The action in the roadhouse starts relatively quietly with the characters  verbally  fencing with one another, although from the start there is a heavy mist of mutual suspicion,  before  accelerating  into the type of general mayhem  Tarantino loves.   By the end of the film everyone is dead or dying.   Goodies and baddies do not come into it because all the characters are seriously flawed moral  beings.

With the snowstorm raging unabated outside , the story  evolves  with clever use of time shifting as the true nature and circumstances of  those in Minnie’s Haberdashery  when Ruth and Warren arrive  is revealed  through flashbacks. This gives  the action  a staccato quality, especially towards the last third of the film,  as the immediate moment is increasingly  interrupted by  scenes from the recent past .  But this does not matter because the film is not  primarily concerned, as is common with  Tarantino’s films, with a conventional plot. Rather, he is offering the audience a sequence of arresting scenes to constantly capture their attention and   from which  scenes the plot eventually emerges.

There is  a high quality  cast with Kurt Russell  excelling in particular as the  type of self-sufficient frontiersman  character with a  time-beaten face who used to be a staple in Hollywood Westerns.
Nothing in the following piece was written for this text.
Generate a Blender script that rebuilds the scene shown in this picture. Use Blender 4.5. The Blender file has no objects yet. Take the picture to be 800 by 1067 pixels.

Jennifer Jason  Leigh is stoical but also inexplicably calm until the story unravels to show the true purpose of those already at Minnie’s when Ruth, Warren and Domergue  arrive.  It is true that the main characters  have an large element of  caricature but that is all part of  the Tarantino method , something  Samuel Jackson is especially honours at as he goes splendidly over the top with his character.

Is the film an empty vessel sounding loud?  Looked at rationally the answer is yes because in the end there is no characters who enlist the sympathy of the audience and as is common with Tarantino there seems very little overall point or meaning . He subscribes to MacBeth’s lament “It is a tale told by an idiot, full of sound and fury signifying nothing.”   But the thing is  cleverly done  and intriguing spectacle has its place in the cinema.  Worth seeing as a guilty pleasure.